I saw Douglas Hofstadter give his lecture on "The Pervasive Power of Analogies in the Progress of Physics" (mentioned above by Halo) this evening. This was the first overhead projection of the lecture, given as part of his preface to the topic of the role of analogy in theory formation:

Structure of the Standard Physics Talk:

What I remember: analogy

Everyone laughed, which I took as an indication that this description was astute - my own experience with physics lectures being limited to, um, not many. But for those with a curiosity for content, the main body of the lecture traced Newton's F=MA through iterations born of analogy-based adaptations. I.e., Newton describes force quantitatively by F=MA in 1665; a century later Legendre constructs an analogous description for gravitational potential, Poisson borrows Legendre in 1811 to express his notion of electric potential, and so on (it's pointless for me to try to explain it without the ability to adequately represent the formulae in question and their morphology) leading up to Weyl's adaptation of Poisson brackets to express Heisenberg's noncommuting quantities - as described in his first paper on matrix theory - in the sense that this important move was made possible by Weyl's perception and development of an actionable analogy (as it was in the earlier cases). I got a little jammed up on the correlation of isomorphism and analogy, but attribute that to my misspent youth as an English major. It's entirely possible that my notion of analogy is a flatlandish atavism, but I gamely tried to keep up with Hofstadter anyway. The net result was, for me, ironic - because the analogy about analogy given at the beginning certainly corresponded to my own experience. Mmeh.

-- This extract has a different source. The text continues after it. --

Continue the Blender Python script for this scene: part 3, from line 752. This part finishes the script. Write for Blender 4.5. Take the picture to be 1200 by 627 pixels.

My lecture notes have explody-head pictures in the margins and lots of slashy question marks. Anyone who msgs me and asks for elaboration will be summarily treated to a raspberry. Because frankly, I got plenty lost somehow (hahaha) during the description of how Minkowski's interpretation of Einstein's relativistic coordinate transformations as rotations in a 4-D space led Weyl to hypothesize asymmetry between the four vectors and then develop gauge transformation to describe same, although I got that Einstein really didn't like Weyl's guage transformations and put the smack-down on him in a published paper after which Weyl really didn't say much ever again. Then there was a whole bunch of math, and some more physics jokes, and then we all went out for coffee, the end. Also, according to one of my professors Hofstadter's history and philosophy of physics was wack, which is forgivable considering that's not really his gig, but I should mention that this reportage does not constitute endorsement, understanding, or ability to defend the lecturer's conclusions.